**Work instructions**
Don't include pictures. Quote the lines below from the first through the line that contains "near bare toes','scrap')".

(Records with scene code)
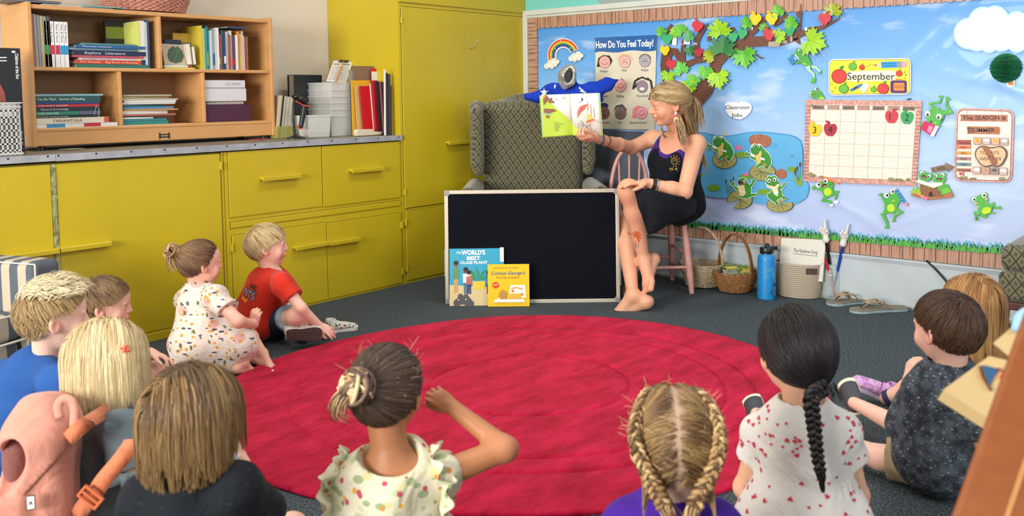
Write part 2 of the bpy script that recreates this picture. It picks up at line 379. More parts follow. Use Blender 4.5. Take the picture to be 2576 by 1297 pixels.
def rugmat():
 m=mat('crimson_shag','#B50A2C',.9,sheen=.32);t,b=nodes(m);b.inputs['Sheen Tint'].default_value=hexc('#FF6A80');b.inputs['Sheen Roughness'].default_value=.45
 b.inputs['Specular IOR Level'].default_value=.15
 tc=nd(t,'ShaderNodeTexCoord');mp=nd(t,'ShaderNodeMapping');mp.inputs['Rotation'].default_value=(0,0,math.radians(-40));mp.inputs['Scale'].default_value=(2.2,6,1);t.links.new(tc.outputs['Object'],mp.inputs[0])
 n=nd(t,'ShaderNodeTexNoise');n.inputs['Scale'].default_value=1.6;n.inputs['Detail'].default_value=9;n.inputs['Roughness'].default_value=.72;t.links.new(mp.outputs[0],n.inputs['Vector'])
 f=nd(t,'ShaderNodeTexNoise');f.inputs['Scale'].default_value=170;f.inputs['Detail'].default_value=2;t.links.new(tc.outputs['Object'],f.inputs['Vector'])
 r=nd(t,'ShaderNodeValToRGB');e=r.color_ramp.elements;e[0].position=.38;e[1].position=.62;e[0].color=hexc('#9C0626');e[1].color=hexc('#CF1D46')
 t.links.new(n.outputs['Fac'],r.inputs[0])
 mm=nd(t,'ShaderNodeMix',data_type='RGBA',blend_type='OVERLAY');mm.inputs['Factor'].default_value=.22;t.links.new(r.outputs[0],mm.inputs['A']);t.links.new(f.outputs['Fac'],mm.inputs['B']);t.links.new(mm.outputs['Result'],b.inputs['Base Color'])
 ad=nd(t,'ShaderNodeMath',operation='MULTIPLY_ADD');ad.inputs[1].default_value=3;t.links.new(n.outputs['Fac'],ad.inputs[0]);t.links.new(f.outputs['Fac'],ad.inputs[2])
 bp=nd(t,'ShaderNodeBump');bp.inputs['Strength'].default_value=.8;bp.inputs['Distance'].default_value=.006;t.links.new(ad.outputs[0],bp.inputs['Height']);t.links.new(bp.outputs[0],b.inputs['Normal']);return m
tag(m.build('round_rug',rugmat(),origin=tuple(RC),smooth=60),'large round crimson shag rug with carved rings lying on the dark carpet','rug')
q=onZ(686,933,.016);m=M();m.box(q+V((0,0,.003)),(.012,.007,.005),Matrix.Rotation(.6,3,'Z'));tag(m.build('paper_scrap',col('#E8E4D8')),'tiny white crumb lying on the red rug near bare toes','scrap')
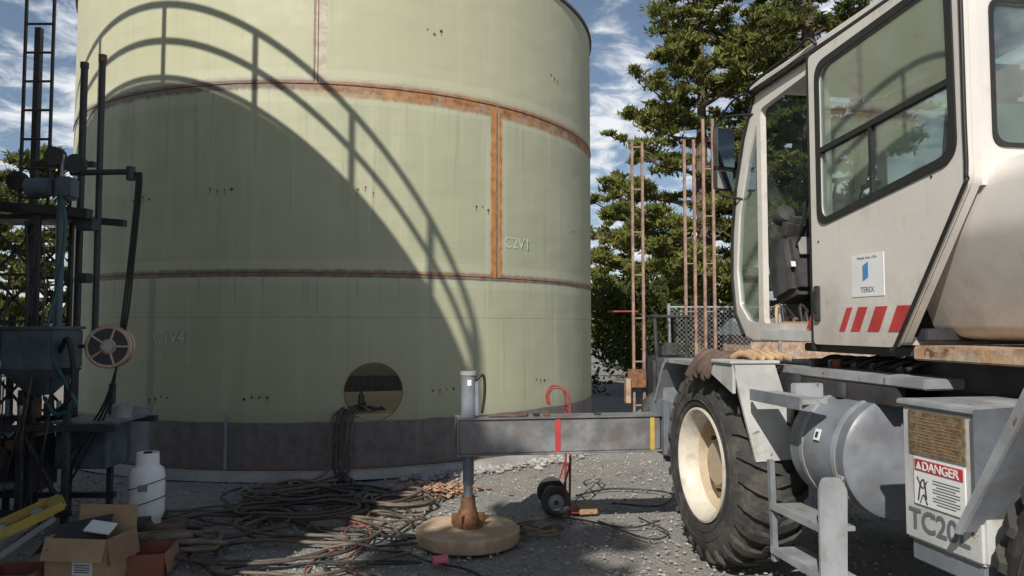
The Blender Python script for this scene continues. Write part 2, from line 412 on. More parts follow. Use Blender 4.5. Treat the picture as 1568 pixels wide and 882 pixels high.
dg=bpy.context.evaluated_depsgraph_get(); me2=bpy.data.meshes.new_from_object(shell.evaluated_get(dg))
shell.modifiers.clear(); shell.data=me2; bpy.data.objects.remove(cut)
tube('manway_edge',tank,'seam',[tuple(nrm*(TR+.001)+Vector((math.cos(a)*MR*math.cos(q),math.sin(a)*MR*math.cos(q),MZ+MR*math.sin(q)))) for q in np.linspace(0,2*math.pi,32,endpoint=False)],.004,4,6,closed=True)
lathe('tank_floor',tank,'concrete',[(0,0),(0,TR-.03),(.02,TR-.03),(.02,0)],(0,0,ZB),(0,0,1),96)
lathe('added_roof_ring',tank,'rigb',[(0,TR-.01),(.12,3.0),(.15,3.0),(.03,TR-.01)],(0,0,ZT-.02),(0,0,1),96)  # unseen roof ring with open middle, added to dim the tank interior
lathe('top_rim',tank,'tank',[(0,TR-.06),(0,TR+.03),(.03,TR+.03),(.03,TR-.06),(0,TR-.06)],(0,0,ZT+.012),(0,0,1),180)
lathe('foundation_ring',tank,'concrete',[(0,0),(0,4.02),(.085,4.0),(.085,0)],(0,0,-.005),(0,0,1),128)
lathe('bottom_plate',tank,'rust',[(0,TR-.2),(0,TR+.05),(.008,TR+.05),(.008,TR-.2)],(0,0,.081),(0,0,1),128)
for z,rr in((Z1,.007),(Z2,.009)):
    pts=[tuple(tp(p,z+random.uniform(-.002,.002),.001)) for p in np.linspace(-180,178,180)]
    tube('girth_weld_bead',tank,'seam',pts,rr,1,6,closed=True)
tube('vertical_weld_bead',tank,'seam',[tuple(tp(39,z,.001)) for z in np.linspace(Z1,Z2,12)],.007,2,6)
tube('vertical_weld_bead',tank,'seam',[tuple(tp(7,z,.001)) for z in np.linspace(Z2,ZT,12)],.005,2,6)
for ph,z,n in [(-8,3.07,4),(15.5,3.1,3),(27,4.97,3),(56,4.85,3),(-24,3.05,4),(-1.5,.83,4),(-19,.82,4),(51,.95,3),(29,.87,4),(36.5,3.0,3),(64,2.9,3),(-6,5.3,3)]:
    for i in range(n):
        p=tp(ph+(i-n/2)*1.25,z+random.uniform(-.03,.03))
        cyl('lug_mark',tank,random.choice(['rust','seam','ink']),p,p+Vector((p.x,p.y,0)).normalized()*.004,random.uniform(.008,.018),seg=8)
        if random.random()<.6: box('lug_drip',tank,'seam',tuple(p*1.0+Vector((p.x,p.y,0)).normalized()*.0015-Vector((0,0,.03))),(.006,.003,.05),(0,0,R(ph)),bev=0)
text('chalk_mark',tank,'chalk','C2V1',.19,tp(40.6,2.55,.006),(R(90),0,R(42.5)),.0003)
text('chalk_mark',tank,'chalk','C1V4',.19,tp(-21,1.42,.006),(R(90),0,R(-19)),.0003)
box('batten',tank,'greyl',tp(-6.7,.40,.03),(.035,.012,.62),(0,0,R(-6.7)))

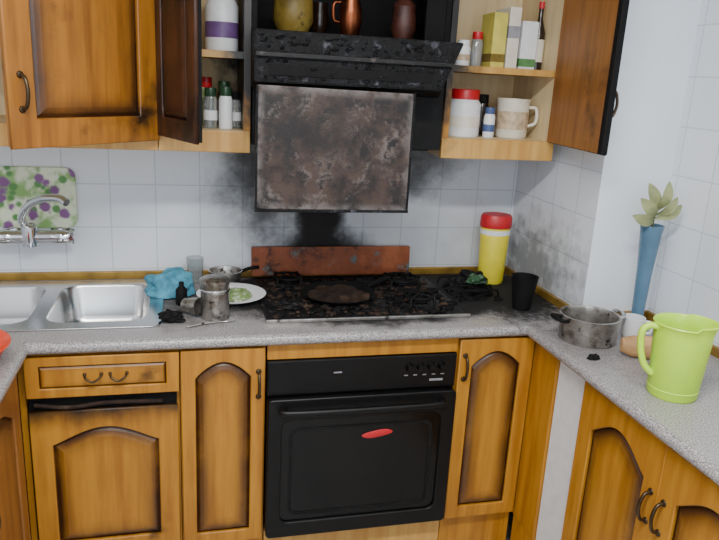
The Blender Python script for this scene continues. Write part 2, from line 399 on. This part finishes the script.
def debris(name,loc,s,mat,parent=None,seed=0,fr=7,amp=(.45,.22)):
    bm=bmesh.new(); bmesh.ops.create_icosphere(bm,subdivisions=5,radius=1)
    for v in bm.verts:
        q=v.co.copy(); d=1+amp[0]*noise.noise(q*1.6+Vector((seed,0,0)))+amp[1]*noise.noise(q*fr*.6+Vector((0,seed,0)))
        v.co=Vector((q.x*s[0]*d,q.y*s[1]*d,max(q.z*s[2]*d,-s[2]*.35)))
    zmin=min(v.co.z for v in bm.verts)
    for v in bm.verts: v.co.z-=zmin
    me=bpy.data.meshes.new(name); bm.to_mesh(me); bm.free()
    return addmesh(name,me,mat,parent,loc,smooth=True)
bp=grp("burnt_frying_pan",(.27,-.30,0),0,hb); bp.location=(.27,-.30,.909)
lathe("pan",bp,[(0,0),(.10,0),(.122,.018),(.126,.020),(.120,.020),(.098,.004),(0,.004)],CHAR)
lathe("residue",bp,[(0,.014),(.04,.016),(.07,.011),(.105,.010)],ASH,fn=lambda v:Vector((v.x,v.y,v.z+.012*noise.noise(v*30))))
tube("pan_handle",bp,[(.11,.05,.02),(.17,.09,.030),(.21,.115,.032)],.009,CHAR)
def rubble(name,parent,n,fn,mat,smin,smax,seed):
    rub=bmesh.new(); rr=random.Random(seed)
    for k in range(n):
        x,y,z=fn(rr)
        s=rr.uniform(smin,smax); m=bmesh.ops.create_icosphere(rub,subdivisions=1,radius=s); ax=rr.uniform(.8,1.9); ay=rr.uniform(.8,1.7)
        for v in m['verts']:
            v.co=Vector((x+v.co.x*ax+rr.uniform(-.2,.2)*s,y+v.co.y*ay+rr.uniform(-.2,.2)*s,z+max(0,v.co.z+s*.3)*.7))
    me=bpy.data.meshes.new(name); rub.to_mesh(me); rub.free(); addmesh(name,me,mat,parent)
rubble("ash_debris",hb,280,lambda r:(r.uniform(.02,.64),r.uniform(-.49,-.08),.909),ASH,.003,.011,9)
rubble("char_debris",hb,190,lambda r:(r.uniform(.02,.64),r.uniform(-.49,-.08),.909),CHAR,.004,.014,19)
debris("melted_lump",(.40,-.15,.909),(.05,.03,.016),CHAR,hb,seed=8)
debris("melted_lump",(.10,-.38,.909),(.05,.03,.012),SOOT2,hb,seed=12)
box("burnt_hob_lid",None,.0,.60,-.045,-.022,.929-.017,1.02,LID,.004,rot=(math.radians(-6),0,0))
gr=grp("burnt_grate",(.765,-.235,.90))
for k in range(4): tube("bar",gr,[(-.085,-.09+.06*k,.0045),(-.075,-.09+.06*k,.03),(.075,-.09+.06*k,.03),(.085,-.09+.06*k,.0045)],.0045,CHAR,smooth=False)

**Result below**
Write part 2 of the bpy script that recreates this picture. It picks up at line 379. More parts follow. Use Blender 4.5. Take the picture to be 2576 by 1297 pixels.
def rugmat():
 m=mat('crimson_shag','#B50A2C',.9,sheen=.32);t,b=nodes(m);b.inputs['Sheen Tint'].default_value=hexc('#FF6A80');b.inputs['Sheen Roughness'].default_value=.45
 b.inputs['Specular IOR Level'].default_value=.15
 tc=nd(t,'ShaderNodeTexCoord');mp=nd(t,'ShaderNodeMapping');mp.inputs['Rotation'].default_value=(0,0,math.radians(-40));mp.inputs['Scale'].default_value=(2.2,6,1);t.links.new(tc.outputs['Object'],mp.inputs[0])
 n=nd(t,'ShaderNodeTexNoise');n.inputs['Scale'].default_value=1.6;n.inputs['Detail'].default_value=9;n.inputs['Roughness'].default_value=.72;t.links.new(mp.outputs[0],n.inputs['Vector'])
 f=nd(t,'ShaderNodeTexNoise');f.inputs['Scale'].default_value=170;f.inputs['Detail'].default_value=2;t.links.new(tc.outputs['Object'],f.inputs['Vector'])
 r=nd(t,'ShaderNodeValToRGB');e=r.color_ramp.elements;e[0].position=.38;e[1].position=.62;e[0].color=hexc('#9C0626');e[1].color=hexc('#CF1D46')
 t.links.new(n.outputs['Fac'],r.inputs[0])
 mm=nd(t,'ShaderNodeMix',data_type='RGBA',blend_type='OVERLAY');mm.inputs['Factor'].default_value=.22;t.links.new(r.outputs[0],mm.inputs['A']);t.links.new(f.outputs['Fac'],mm.inputs['B']);t.links.new(mm.outputs['Result'],b.inputs['Base Color'])
 ad=nd(t,'ShaderNodeMath',operation='MULTIPLY_ADD');ad.inputs[1].default_value=3;t.links.new(n.outputs['Fac'],ad.inputs[0]);t.links.new(f.outputs['Fac'],ad.inputs[2])
 bp=nd(t,'ShaderNodeBump');bp.inputs['Strength'].default_value=.8;bp.inputs['Distance'].default_value=.006;t.links.new(ad.outputs[0],bp.inputs['Height']);t.links.new(bp.outputs[0],b.inputs['Normal']);return m
tag(m.build('round_rug',rugmat(),origin=tuple(RC),smooth=60),'large round crimson shag rug with carved rings lying on the dark carpet','rug')
q=onZ(686,933,.016);m=M();m.box(q+V((0,0,.003)),(.012,.007,.005),Matrix.Rotation(.6,3,'Z'));tag(m.build('paper_scrap',col('#E8E4D8')),'tiny white crumb lying on the red rug near bare toes','scrap')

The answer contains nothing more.